[Extracted records]

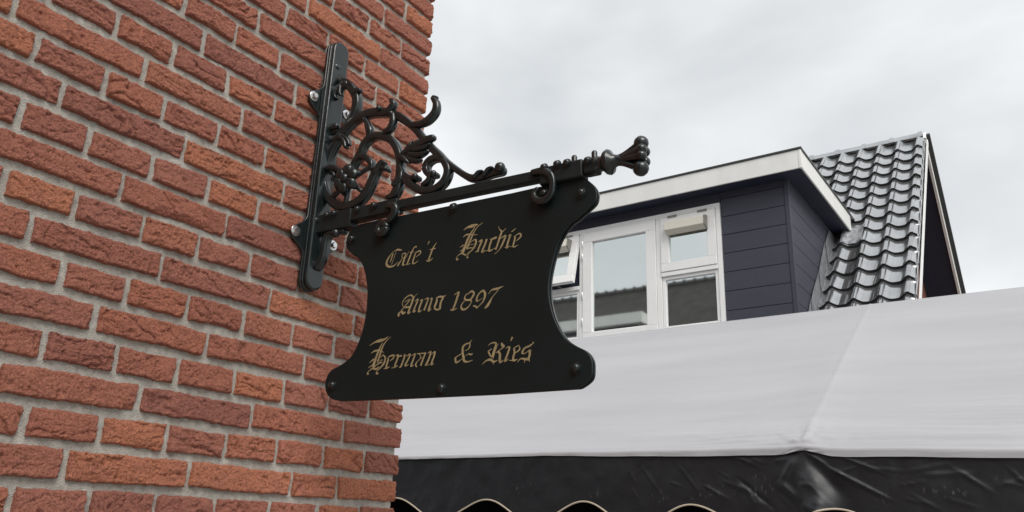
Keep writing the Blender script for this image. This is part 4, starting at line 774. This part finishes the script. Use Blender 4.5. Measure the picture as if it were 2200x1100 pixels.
m = MB(); m.box(-.770, SX+.014, WY-.008, WY+.044, 1.5, 3.634); m.build('corner_post', MAT['board'], dw, bevel=.004)
# flat roof with overhang
FY, FX = 7.778, -.511
m = MB(); m.box(-4.80, FX-.02, FY+.02, 10.4, 3.640, 3.830); dr = m.build('dormer_roof', MAT['edge'], hs)
m = MB(); m.box(-4.79, FX-.022, FY+.022, 9.9, 3.628, 3.6395); m.build('soffit', MAT['soffit'], dr)
m = MB(); m.box(-4.80, FX-.030, FY, FY+.019, 3.628, 3.838); m.build('fascia', MAT['fascia'], dr, bevel=.003)
m = MB(); m.box(FX-.0185, FX, FY+.030, 9.93, 3.628, 3.838); m.build('fascia', MAT['fascia'], dr, bevel=.003)
m = MB(); m.box(FX-.028, FX+.003, FY-.003, FY+.028, 3.626, 3.837); m.build('corner_cap', MAT['fascia'], dr, bevel=.004)
m = MB(); m.box(-4.80, FX+.012, FY-.012, FY+.06, 3.8385, 3.862); m.build('edge_trim', MAT['edge'], dr, bevel=.003)
m = MB(); m.box(FX-.06, FX+.012, FY+.061, 10.18, 3.8385, 3.862); m.build('edge_trim', MAT['edge'], dr, bevel=.003)
# lead flashing up the dormer side and a lead apron on the tiles
rl = random.Random(8)
for k in range(-1, 7):
    ya = 8.26+.225*k; yb = ya+.25
    rows_ = []
    nY2, nU = 9, 9
    Vl = np.zeros((nY2, nU, 3))
    for i in range(nY2):
        y = ya+(yb-ya)*i/(nY2-1)
        for j in range(nU):
            tt = j/(nU-1); zr = SL*y+SB
            z = zr-.06+tt*(.36+.015*math.sin(y*9)) - (.02 if i == 0 else 0)
            z = min(z, 3.60)
            bul = .006+.012*(1-tt)**2+.006*rl.random()*(1-tt)+.003*(k % 2)+.004*(1-i/(nY2-1))
            Vl[i, j] = (SX+.011+bul, y, z)
    Vl[..., 2] += ZC; Vl -= np.array(HB_)
    link('flashing', grid_mesh('flashing', Vl, nY2, nU), MAT['lead'], hs, sharp=180)
us = np.linspace(-.02, .93, 17); Vl = np.zeros((9, 17, 3))
for i in range(9):
    y = 9.66+.30*i/8
    for j, u in enumerate(us):
        x = -.337-TW+u*TW; h_ = float(prof(u))*.8 - .058 + .052 + .006*math.sin(i*2.1+j*.9)
        Vl[i, j] = (x, y+h_*nY, SL*y+SB+.045+h_*nZ+ZC)
Vl -= np.array(HB_)
link('flashing', grid_mesh('flashing', Vl, 9, 17), MAT['lead'], hs, sharp=180)

# window band of the dormer
def frame(mb, x0, x1, z0, z1, w, y0, y1, wb=None):
    wb = wb or w
    mb.box(x0, x1, y0, y1, z1-w, z1); mb.box(x0, x1, y0, y1, z0, z0+wb)
    mb.box(x0, x0+w, y0, y1, z0+wb, z1-w); mb.box(x1-w, x1, y0, y1, z0+wb, z1-w)
m = MB()
XO0, XO1, ZO0, ZO1 = -3.960, -1.476, 2.06, 3.508
m.box(XO0, XO1, 7.972, 8.09, ZO1-.055, ZO1); m.box(XO0, XO1, 7.972, 8.09, ZO0, ZO0+.07)
for xa, xb in ((XO0, XO0+.045), (-3.255, -3.207), (-2.243, -2.187), (XO1-.047, XO1)):
    m.box(xa, xb, 7.972, 8.09, ZO0+.07, ZO1-.055)
wf = m.build('window_frame', MAT['white'], hs, bevel=.003)
m = MB(); m.box(XO0-.02, XO1+.02, 7.93, 8.03, ZO0-.035, ZO0-.001); m.build('sill', MAT['white'], wf, bevel=.004)
def pane(x0, x1, z0, z1, y, extra=None):
    m = MB(); m.add([(x0, y, z0), (x1, y, z0), (x1, y, z1), (x0, y, z1)], [(0, 1, 2, 3)]); return m.build('pane', MAT['glass'], wf, smooth=False)
# middle casement
m = MB(); frame(m, -3.203, -2.247, 2.132, 3.450, .122, 7.958, 8.02, .072); m.build('casement', MAT['white'], wf, bevel=.004)
m = MB(); frame(m, -3.086, -2.364+.046, 2.200, 3.333, .010, 7.966, 8.0); m.build('glazing_bead', MAT['white'], wf)
pane(-3.09, -2.31, 2.19, 3.34, 7.992)
for z in (3.27, 3.11, 2.62, 2.30):
    m = MB(); m.tube([(-3.206, 7.955, z), (-3.206, 7.955, z+.075)], [.007, .007], 8); m.build('hinge', MAT['steel'], wf)
# side units: transom, fixed lower light, top hung sash with vent box
for xa, xb, op in ((-2.185, -1.525, 0.0), (-3.913, -3.257, 13.0)):
    m = MB(); m.box(xa+.001, xb-.001, 7.962, 8.05, 2.745, 2.792); m.build('transom', MAT['white'], wf, bevel=.003)
    m = MB(); frame(m, xa+.002, xb-.002, 2.132, 2.743, .036, 7.985, 8.05, .04); m.build('fixed_light', MAT['white'], wf, bevel=.003)
    pane(xa+.036, xb-.036, 2.17, 2.71, 8.012)
    hy, hz = 7.962, 3.448; ca_, sa_ = math.cos(rad(op)), math.sin(rad(op))
    def turn(mb):
        mb.v = [(x, hy+(y-hy)*ca_+(z-hz)*sa_, hz+(z-hz)*ca_-(y-hy)*sa_) for x, y, z in mb.v]; return mb
    m = MB(); frame(m, xa+.003, xb-.003, 2.797, 3.446, .098, 7.955, 8.015, .10); turn(m).build('sash', MAT['white'], wf, bevel=.004)
    m = MB(); m.add([(xa+.10, 7.990, 2.890), (xb-.10, 7.990, 2.890), (xb-.10, 7.990, 3.36), (xa+.10, 7.990, 3.36)], [(0, 1, 2, 3)])
    turn(m).build('pane', MAT['glass'], wf, smooth=False)
    m = MB(); m.prism([(7.868, 3.352), (7.868, 3.258), (7.950, 3.216), (7.950, 3.372)], lambda y, z, d: (d, y, z), xa+.090, xb-.100)
    turn(m).build('vent_box', MAT['vent'], wf, bevel=.003)
    m = MB(); m.prism([(7.862, 3.356), (7.862, 3.250), (7.952, 3.208), (7.952, 3.378)], lambda y, z, d: (d, y, z), xb-.0995, xb-.088)
    turn(m).build('vent_end', MAT['ventdark'], wf)
    for hx in (xa+.10, xb-.20):
        m = MB(); m.box(hx, hx+.11, 7.944, 7.962, 3.432, 3.455); m.build('hinge', MAT['ventdark'], wf)
    if op:
        m = MB(); m.tube([(xb-.25, 7.97, 2.80), (xb-.30, 7.83, 2.83)], [.007, .007], 8); m.build('stay', MAT['ventdark'], wf)
m = MB(); m.box(-3.94, -1.50, 8.85, 8.87, 1.9, 3.5); m.build('room_wall', MAT['plaster'], wf)
for xa, xb in ((-2.15, -1.56), (-3.88, -3.29)):
    m = MB(); m.box(xa, xb, 8.06, 8.075, 2.655, 2.735); m.build('pelmet', MAT['purple'], wf)

# ================================================================ house across the street, seen in the window panes
op_ = thing('opposite_house', (-6, -4.2, 0), 'dark-roofed house across the street mirrored in the dormer panes', 'house')
EYO, EZO, RYO, RZO = -4.2, 4.15, -8.4, 8.05
m = MB(); m.box(-22, 3.0, -12.4, -4.5, -ZC, 4.1); m.build('wall', MAT['greywall'], op_)
m = MB(); m.prism([(EYO, EZO), (RYO, RZO), (-12.7, EZO)], lambda y, z, d: (d, y, z), -22.2, 3.2); orf = m.build('roof', MAT['oldroof'], op_)
m = MB()
for k in range(-1, 68):
    x = -22+.37*k; rid_ = []
    m.tube([(x, RYO, RZO+.02), (x+.35, RYO, RZO+.02)], [.09, .09], 8, cap=False, axis=(0, 1, 0)); m.tube([(x+.30, RYO, RZO+.03), (x+.36, RYO, RZO+.03)], [.125, .125], 8, cap=False, axis=(0, 1, 0))
m.build('ridge_tiles', MAT['oldroof'], orf, kind='stuff')
# its dormer
m = MB(); m.box(-12.0, -8.7, -7.0, -4.75, 4.5, 5.80); dm = m.build('dormer', MAT['board'], op_)
m = MB(); m.box(-12.3, -8.45, -7.2, -4.50, 5.805, 6.12); m.build('fascia', MAT['fascia'], dm)
m = MB(); m.box(-11.6, -9.6, -4.748, -4.70, 4.75, 5.65); m.build('window', MAT['white'], dm)
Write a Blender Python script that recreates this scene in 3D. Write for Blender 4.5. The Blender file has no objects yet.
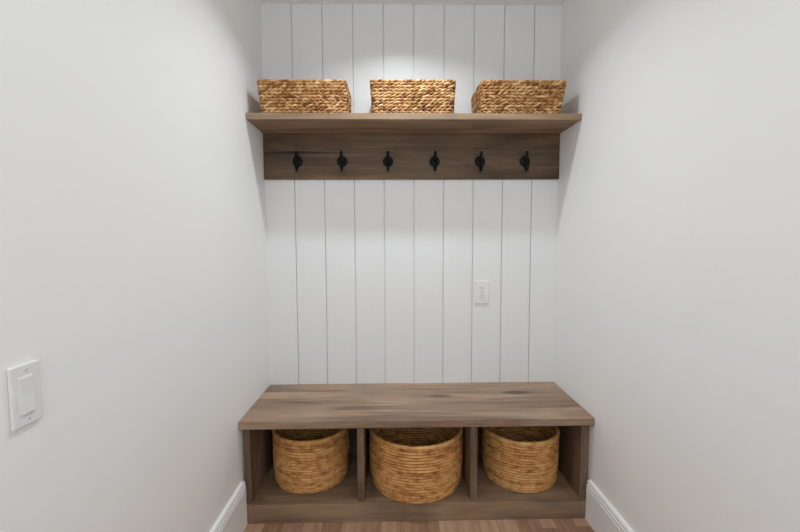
import bpy, bmesh, math, random
from mathutils import Matrix, Vector
from mathutils import noise as mnoise
sc = bpy.context.scene
COL = sc.collection
PI = math.pi

# ------------------------------------------------------------------ helpers
def link(name, me, mat=None, parent=None, loc=None):
    o = bpy.data.objects.new(name, me)
    COL.objects.link(o)
    if mat is not None:
        for m in (mat if isinstance(mat, (list, tuple)) else [mat]):
            me.materials.append(m)
    if parent is not None: o.parent = parent
    if loc is not None: o.location = loc
    return o

def obj(name, bm, mat=None, parent=None, loc=None, smooth=False):
    bmesh.ops.recalc_face_normals(bm, faces=bm.faces)
    me = bpy.data.meshes.new(name)
    bm.to_mesh(me); bm.free()
    if smooth:
        for p in me.polygons: p.use_smooth = True
    return link(name, me, mat, parent, loc)

def thing(name, label, cat, loc=(0, 0, 0), group=None):
    o = bpy.data.objects.new(name, None)
    o.empty_display_size = .05
    COL.objects.link(o); o.location = loc
    o['label'] = label; o['category'] = cat
    if group: o['group'] = group
    return o

def struct(name, bm, mat, label, cat):
    o = obj(name, bm, mat)
    o['kind'] = 'structure'; o['label'] = label; o['category'] = cat
    return o

def add_box(bm, x0, x1, y0, y1, z0, z1, bev=0.0, seg=2):
    r = bmesh.ops.create_cube(bm, size=1.0)
    vs = r['verts']
    for v in vs:
        v.co = Vector((x0 + (v.co.x + .5) * (x1 - x0), y0 + (v.co.y + .5) * (y1 - y0), z0 + (v.co.z + .5) * (z1 - z0)))
    if bev:
        es = list({e for v in vs for e in v.link_edges})
        bmesh.ops.bevel(bm, geom=es, offset=bev, segments=seg, affect='EDGES', profile=.5)

def box(*a, **k):
    bm = bmesh.new(); add_box(bm, *a, **k); return bm

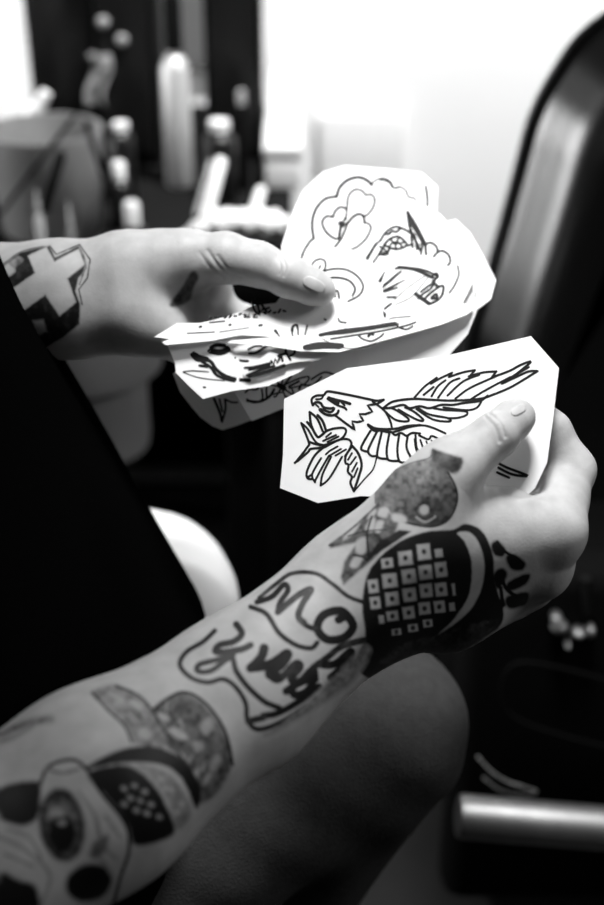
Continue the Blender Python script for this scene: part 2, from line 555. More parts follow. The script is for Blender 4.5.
# knuckle lettering
for q in ([(395, 75), (415, 62), (440, 90), (430, 112), (405, 105)], [(440, 110), (470, 105), (500, 130), (490, 152), (455, 148)], [(405, 160), (430, 145), (445, 165), (425, 205), (408, 200)], [(445, 190), (490, 165), (515, 165), (500, 195), (450, 215)], [(440, 235), (480, 220), (510, 222), (500, 255), (450, 268)], [(395, 250), (430, 240), (440, 262), (400, 275)]):
    fill(q, .96, f, True, 3)
stroke([(415, 66), (440, 96), (470, 112)], 3, .95, f); stroke([(425, 160), (440, 205), (470, 230)], 4, .95, f); stroke([(425, 205), (430, 245)], 4, .95, f)
fill([(120, 372), (230, 345), (300, 318), (380, 300), (420, 300), (400, 340), (300, 400), (60, 440)], .9, f, True, 6)  # darker patch along the hand's lower edge, below the lettering
# forearm lettering in its banner
f = (160, 560, 2.517)
STW = 1.35
w = 4.2
stroke([(138, 178), (108, 206), (66, 232), (50, 264), (78, 296), (120, 308), (160, 300), (192, 322), (216, 362), (220, 402), (246, 426), (300, 410), (384, 358), (440, 322), (500, 260), (520, 215)], 3.6, .95, f)
stroke([(250, 95), (290, 62), (332, 34), (392, 34), (436, 62), (474, 92), (512, 106)], 3.2, .9, f)
stroke([(228, 118), (268, 136), (300, 184), (342, 214), (380, 222), (396, 208)], 3.8, .95, f)
stroke([(244, 106), (282, 92), (312, 62), (322, 76), (302, 108), (296, 132)], w, .93, f); stroke([(298, 130), (346, 90), (380, 74), (360, 108), (348, 140), (362, 158)], 5, .93, f)
stroke([(480, 150), (455, 128), (412, 138), (396, 172), (420, 200), (462, 196), (486, 168), (470, 142), (450, 150)], 6.5, .95, f); stroke([(396, 176), (370, 166), (350, 150)], 4, .9, f)
stroke([(192, 162), (206, 186), (184, 206), (150, 214), (142, 232), (200, 226), (228, 214)], 5, .95, f)
stroke([(184, 240), (140, 252), (98, 264), (96, 280), (130, 278), (178, 246), (192, 280), (220, 318), (262, 356), (300, 372)], w, .95, f)
stroke([(228, 272), (254, 246), (262, 222)], 7, .95, f); stroke([(236, 270), (280, 262), (320, 236), (306, 262), (276, 286), (300, 296)], 7.5, .95, f)
stroke([(276, 290), (300, 300), (340, 262), (352, 270), (330, 300), (352, 306), (384, 276), (390, 300)], 6, .93, f)
stroke([(318, 330), (350, 310), (385, 300), (370, 330), (340, 340), (330, 322)], 6, .95, f)
stroke([(386, 270), (420, 246), (450, 222), (480, 210), (512, 202)], 5, .9, f); stroke([(400, 262), (440, 262), (480, 230), (470, 260), (430, 296)], 6, .93, f)
stroke([(260, 392), (300, 384), (360, 350), (400, 318)], 5, .95, f)
stroke([(222, 406), (262, 396)], 5, .9, f)
fill([(380, 345), (470, 262), (515, 214), (530, 240), (470, 320), (300, 428), (260, 440), (300, 415)], .55, f, True, 6)
STW = 1.0
# lower forearm: skull, hat and shaded patches
f = (0, 680, 2.416)
n_ = np.random.RandomState(3)
fill([(222, 30), (280, 12), (340, 44), (372, 78), (402, 124), (392, 165), (330, 155), (302, 108), (262, 70)], .55, f, True, 5)
fill([(372, 70), (436, 30), (492, 55), (542, 122), (560, 200), (524, 272), (476, 296), (452, 214), (402, 160), (400, 120)], .78, f, True, 5)
for c, rx, ry, v in (((330, 60), 20, 9, .2), ((280, 40), 22, 7, .25), ((350, 130), 18, 14, .15), ((395, 90), 16, 8, .15), ((430, 130), 26, 10, .15), ((500, 110), 16, 22, .35), ((480, 160), 14, 10, .3), ((520, 200), 10, 22, .4), ((470, 230), 8, 20, .25), ((440, 185), 14, 7, .2), ((500, 240), 7, 16, .3)):
    ellp(c, rx, ry, v, f, .5, 4)
for i in range(40):
    x, y = n_.uniform(240, 540), n_.uniform(30, 280)
    if y < .75 * (x - 180) and y > .75 * (x - 330) - 10:
        stroke([(x, y), (x + n_.uniform(-22, 22), y + n_.uniform(6, 26))], 2, n_.choice([.3, .9]), f, False, 2)
stroke([(222, 30), (262, 74), (300, 110), (318, 150)], 2.5, .9, f); stroke([(280, 14), (345, 46), (402, 130), (446, 200)], 2.5, .9, f); stroke([(372, 70), (436, 30), (492, 52), (542, 120), (562, 205)], 3, .95, f)
fill([(205, 215), (290, 168), (380, 162), (450, 200), (484, 262), (474, 312), (440, 240), (390, 205), (300, 200)], .97, f, True, 3)
fill([(212, 226), (300, 205), (360, 240), (400, 300), (420, 372), (330, 400), (305, 345), (262, 288)], .97, f, True, 4)
fill([(330, 205), (390, 215), (440, 262), (462, 320), (430, 360), (410, 300), (370, 240)], .5, f, True, 5)
for x, y in ((300, 262), (325, 255), (350, 270), (315, 285), (340, 292), (365, 300), (330, 315), (355, 322), (385, 330), (300, 300)):
    ellp((x, y), 8, 6, .35, f, .4, 3)
for x, y in ((390, 240), (415, 265), (440, 300), (400, 262), (428, 320)):
    ellp((x, y), 9, 6, .15, f, .8, 3)
fill([(0, 262), (90, 244), (98, 280), (92, 330), (60, 352), (20, 345), (0, 330)], .95, f, True, 4)
ellp((150, 350), 56, 90, .9, f, -.12, 5); ellp((150, 352), 40, 70, .7, f, -.12, 8); ellp((150, 372), 34, 46, .97, f, 0, 6)
ellp((138, 320), 18, 12, .25, f, 0, 4); ellp((150, 345), 12, 8, .4, f, 0, 3)
ellp((215, 490), 58, 46, .97, f, -.3, 5); fill([(0, 470), (50, 485), (90, 505), (95, 600), (0, 600)], .95, f, True, 5)
stroke([(98, 250), (112, 215), (140, 198), (182, 194), (214, 222), (244, 272), (302, 345), (312, 410), (290, 480), (270, 560)], 3.4, .95, f)
stroke([(110, 214), (150, 225), (190, 215)], 3, .6, f)
for q in ([(230, 330), (250, 400), (280, 430)], [(255, 330), (290, 380)], [(0, 380), (60, 410), (120, 470), (100, 540)], [(10, 420), (80, 450)], [(190, 270), (230, 330), (240, 380)], [(215, 420), (250, 440), (270, 470)], [(20, 360), (70, 380), (100, 430)]):
    stroke(q, 3, .5, f, True, 3)
fill([(225, 395), (262, 375), (250, 420), (220, 430)], .75, f, True, 4)
stroke([(0, 132), (60, 106), (122, 94)], 7, .6, f, True, 5)
stroke([(0, 150), (40, 135), (80, 110)], 3, .5, f, True, 4)

# ------------------------------------------------------------------ refine the visible skin, lay the ink on it
bm = bmesh.new()
bvs = [bm.verts.new(v) for v in V]
for q in Q:
    try: bm.faces.new([bvs[i] for i in q])
    except ValueError: pass
bm.normal_update()
def selected_edges(front):
    co = np.array([v.co[:] for v in bm.verts]); no = np.array([v.normal[:] for v in bm.verts])
    px, py, d = proj(co)
    ok = (px > -40) & (px < 640) & (py > 190) & (py < 960) & (d > .40) & (d < .76) & (co[:, 2] < 1.03) & (co[:, 0] > -.23)
    if front:
        vd = co - CAM
        ok &= ((no * vd).sum(1) / np.linalg.norm(vd, axis=1) < .15) & (px > -10) & (px < 612) & (py < 912)
    bm.verts.index_update()
    return [e for e in bm.edges if ok[e.verts[0].index] and ok[e.verts[1].index]]
for lvl in range(3):
    es = selected_edges(lvl >= 1)
    bmesh.ops.subdivide_edges(bm, edges=es, cuts=1, use_grid_fill=True)
    bm.normal_update()
V = np.array([v.co[:] for v in bm.verts])
bm.verts.index_update()
faces = [[v.index for v in f_.verts] for f_ in bm.faces]
bm.free()
Vn = np.empty_like(V); Nn = np.empty_like(V)
for s in range(0, len(V), 100000):
    Vn[s:s + 100000], Nn[s:s + 100000] = project_to(body_node, V[s:s + 100000])
V = Vn
px, py, dd = proj(V)
vd = V - CAM; vd /= np.linalg.norm(vd, axis=1)[:, None]
facing = -(Nn * vd).sum(1)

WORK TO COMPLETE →
For the material above, give again only the lines starting at the line that contains "Write a Blender" and ending at the line that contains "PI = math.pi". Pictures do not belong in the copy.

RESULT FOR THIS EXERCISE →
Write a Blender Python script that recreates this scene in 3D. Write for Blender 4.5. The Blender file has no objects yet.
import bpy, bmesh, math, random
from mathutils import Matrix, Vector
from mathutils import noise as mnoise
sc = bpy.context.scene
COL = sc.collection
PI = math.pi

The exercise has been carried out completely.